I’m in a mood where I yearn for a bit of inky precision in my life after what has often seemed like a long nebulous period.

Chitting

I’m chitting these Desirées; this involves leaving the tubers in a light, airy but not too warm place to encourage the growth of sturdy new sprouts from the eyes of the potato. While this isn’t essential for a maincrop variety it is a way of celebrating the stirring of new life and the welcome return of spring.

Travel Sketches

AFTER OUR WEEKEND trip to Glasgow we returned to Wakefield Westgate station exactly 48 hours after we set out. Travelling by train gave me a rare chance to sketch, so here are yet more drawings from our travels that I wasn’t able to fit into my last posting. I couldn’t have done much drawing if I’d been driving but the main reason that I was able to be so productive – in terms of sketchbook pages – was getting away from the distractions of home life and running a business.

Dark Angel

It’s a 4½ journey but on the way out the daylight only lasted for the first hour and a half or so, about as far as Durham, so the grim outline of the Angel of the North was the last thing I drew. He doesn’t look like an angel about to take flight. I’d hate to look out each morning on such a doom-laden figure, weighed down by his iron wings, which are surely shackles of imprisonment rather than a means of soaring to escape. It seems churlish to say that I’d rather look out on a utility than a work of art but the pylon that stands in the field above the wood is light and airy in comparison with this grim apocalyptic figure.

Early Start

On the return trip, looking around for something to draw at Glasgow Central station, I had a wobbly attempt at the Uppercrust refreshment booth. It often takes me a while to get started in the morning. I don’t always feel like bursting into a drawing, especially when I’ve got a train to catch which makes me feel unsettled, but doing some kind of drawing is better than doing none at all.

It gets me started.

The pigeons coming down for scraps of sandwiches were a better warm-up than those tricky parallel curves of the sandwich booth.

At our stops at York, Edinburgh Waverley and Newcastle, the cast iron pillars seemed the obvious subject to draw. As in all the other views from the carriage window, I added the colour later. There’s hardly the time to draw a tree or building as we hurtle past, let alone add colour, so the drawings are from one landscape, the colour from another, or from memory.

Wild Tracks

I drew these cattle and sheep as we crossed through the Scottish borderlands, heading for Berwick on Tweed. Where the line runs close to the cliff-top, we looked out for seals in the rocky bays below. No seals and we didn’t see much in the way of wildlife at all so to spot a woodpecker as we sped along was a bit of a bonus.

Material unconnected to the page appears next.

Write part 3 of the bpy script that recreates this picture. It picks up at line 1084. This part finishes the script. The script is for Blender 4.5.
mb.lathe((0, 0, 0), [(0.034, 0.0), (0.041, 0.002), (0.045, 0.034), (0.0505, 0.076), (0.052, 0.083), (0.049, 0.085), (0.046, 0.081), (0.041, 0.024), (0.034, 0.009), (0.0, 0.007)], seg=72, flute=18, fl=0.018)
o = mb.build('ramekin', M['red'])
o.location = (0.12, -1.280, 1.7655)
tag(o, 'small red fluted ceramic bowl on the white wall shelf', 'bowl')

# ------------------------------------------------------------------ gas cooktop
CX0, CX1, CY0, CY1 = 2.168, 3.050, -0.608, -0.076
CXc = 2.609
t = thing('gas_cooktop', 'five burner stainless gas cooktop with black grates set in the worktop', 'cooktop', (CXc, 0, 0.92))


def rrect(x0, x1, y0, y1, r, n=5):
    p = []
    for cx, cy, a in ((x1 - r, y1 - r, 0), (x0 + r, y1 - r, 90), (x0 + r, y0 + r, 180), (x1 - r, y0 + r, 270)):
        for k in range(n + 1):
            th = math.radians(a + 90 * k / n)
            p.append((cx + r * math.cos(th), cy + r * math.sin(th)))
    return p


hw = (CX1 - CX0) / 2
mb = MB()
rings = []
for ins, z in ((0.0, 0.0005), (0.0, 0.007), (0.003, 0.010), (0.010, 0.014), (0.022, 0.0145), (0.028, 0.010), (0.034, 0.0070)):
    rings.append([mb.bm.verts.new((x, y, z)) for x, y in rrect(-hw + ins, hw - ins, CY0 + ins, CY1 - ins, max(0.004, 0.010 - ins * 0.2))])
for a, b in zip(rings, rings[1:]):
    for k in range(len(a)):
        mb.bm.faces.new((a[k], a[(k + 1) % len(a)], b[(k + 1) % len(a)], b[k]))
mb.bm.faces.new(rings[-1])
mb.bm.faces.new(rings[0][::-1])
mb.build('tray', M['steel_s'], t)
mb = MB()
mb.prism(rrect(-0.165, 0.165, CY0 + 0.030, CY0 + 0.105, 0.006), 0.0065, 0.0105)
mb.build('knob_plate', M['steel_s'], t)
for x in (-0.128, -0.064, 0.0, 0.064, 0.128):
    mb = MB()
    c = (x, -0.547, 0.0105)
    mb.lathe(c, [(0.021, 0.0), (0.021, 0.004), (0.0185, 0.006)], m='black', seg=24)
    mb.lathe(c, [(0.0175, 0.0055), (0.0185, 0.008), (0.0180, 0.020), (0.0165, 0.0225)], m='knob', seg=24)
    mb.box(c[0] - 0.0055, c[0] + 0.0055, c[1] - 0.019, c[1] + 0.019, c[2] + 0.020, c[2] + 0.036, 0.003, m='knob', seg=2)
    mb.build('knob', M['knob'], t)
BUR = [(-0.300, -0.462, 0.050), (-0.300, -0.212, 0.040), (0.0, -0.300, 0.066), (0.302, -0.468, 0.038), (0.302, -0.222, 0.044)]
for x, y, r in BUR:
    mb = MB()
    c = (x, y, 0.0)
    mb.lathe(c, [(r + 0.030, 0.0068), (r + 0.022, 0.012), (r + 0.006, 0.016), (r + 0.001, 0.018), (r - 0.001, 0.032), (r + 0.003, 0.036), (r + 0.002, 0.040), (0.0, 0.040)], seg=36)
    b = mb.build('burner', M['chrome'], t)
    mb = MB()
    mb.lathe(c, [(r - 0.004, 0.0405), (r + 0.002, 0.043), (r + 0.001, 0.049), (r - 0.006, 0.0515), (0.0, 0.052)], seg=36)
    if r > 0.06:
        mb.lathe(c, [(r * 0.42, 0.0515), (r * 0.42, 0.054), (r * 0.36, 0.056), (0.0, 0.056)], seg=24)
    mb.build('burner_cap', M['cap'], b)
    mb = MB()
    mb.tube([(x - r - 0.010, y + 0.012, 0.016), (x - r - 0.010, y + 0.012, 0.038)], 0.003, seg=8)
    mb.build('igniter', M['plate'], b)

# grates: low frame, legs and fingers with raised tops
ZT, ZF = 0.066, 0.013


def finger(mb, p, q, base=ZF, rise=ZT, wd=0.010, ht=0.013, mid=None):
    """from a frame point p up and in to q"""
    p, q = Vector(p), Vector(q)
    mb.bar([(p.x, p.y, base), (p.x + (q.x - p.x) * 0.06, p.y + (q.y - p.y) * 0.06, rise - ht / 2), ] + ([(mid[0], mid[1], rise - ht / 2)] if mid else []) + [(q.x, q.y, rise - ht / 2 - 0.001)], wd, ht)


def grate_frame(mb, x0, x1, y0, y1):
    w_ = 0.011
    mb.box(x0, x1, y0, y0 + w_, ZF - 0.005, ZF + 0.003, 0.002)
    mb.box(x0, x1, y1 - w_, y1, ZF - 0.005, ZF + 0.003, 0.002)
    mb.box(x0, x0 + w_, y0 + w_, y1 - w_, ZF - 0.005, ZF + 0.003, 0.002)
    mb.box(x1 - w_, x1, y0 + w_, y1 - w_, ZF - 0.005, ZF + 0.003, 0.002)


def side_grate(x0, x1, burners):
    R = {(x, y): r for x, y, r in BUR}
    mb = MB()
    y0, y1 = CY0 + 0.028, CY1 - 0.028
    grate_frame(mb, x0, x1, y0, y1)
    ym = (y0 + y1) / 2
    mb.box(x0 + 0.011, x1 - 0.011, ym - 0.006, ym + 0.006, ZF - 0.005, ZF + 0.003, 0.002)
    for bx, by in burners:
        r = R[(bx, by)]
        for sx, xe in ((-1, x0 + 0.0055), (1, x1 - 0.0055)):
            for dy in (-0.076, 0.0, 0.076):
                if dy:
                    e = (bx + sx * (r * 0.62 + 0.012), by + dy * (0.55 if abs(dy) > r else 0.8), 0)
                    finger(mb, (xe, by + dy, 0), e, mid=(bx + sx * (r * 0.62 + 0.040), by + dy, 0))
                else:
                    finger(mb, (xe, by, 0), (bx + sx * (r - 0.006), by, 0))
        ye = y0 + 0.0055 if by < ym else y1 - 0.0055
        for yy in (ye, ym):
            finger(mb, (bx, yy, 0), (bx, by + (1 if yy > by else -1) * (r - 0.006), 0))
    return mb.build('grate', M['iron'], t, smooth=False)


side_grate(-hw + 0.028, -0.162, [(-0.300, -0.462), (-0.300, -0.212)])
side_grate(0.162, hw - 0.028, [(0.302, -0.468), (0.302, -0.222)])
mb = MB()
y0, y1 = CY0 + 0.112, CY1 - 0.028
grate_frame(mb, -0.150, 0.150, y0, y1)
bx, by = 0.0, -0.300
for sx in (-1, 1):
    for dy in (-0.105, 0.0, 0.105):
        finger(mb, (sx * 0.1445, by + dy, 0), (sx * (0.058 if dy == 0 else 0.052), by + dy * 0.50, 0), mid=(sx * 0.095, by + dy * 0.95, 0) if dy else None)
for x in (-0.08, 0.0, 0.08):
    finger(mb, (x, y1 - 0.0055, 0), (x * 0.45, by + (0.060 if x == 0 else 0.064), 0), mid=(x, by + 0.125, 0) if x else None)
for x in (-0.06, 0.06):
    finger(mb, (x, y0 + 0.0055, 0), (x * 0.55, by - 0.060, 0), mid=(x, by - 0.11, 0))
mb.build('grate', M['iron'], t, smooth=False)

Barbara thought it was a green while I thought it was great spotted but we both agreed it was a woodpecker from its size and its bobbing flight as it crossed an open field, heading away from a nearby copse.

The motion of the train makes for a jerky pen line.

As we came back into Yorkshire, the North Yorks Moors loomed above the farmland. They’d been almost imperceptable in the mist on our outward journey, their tops hidden by a long low cloud.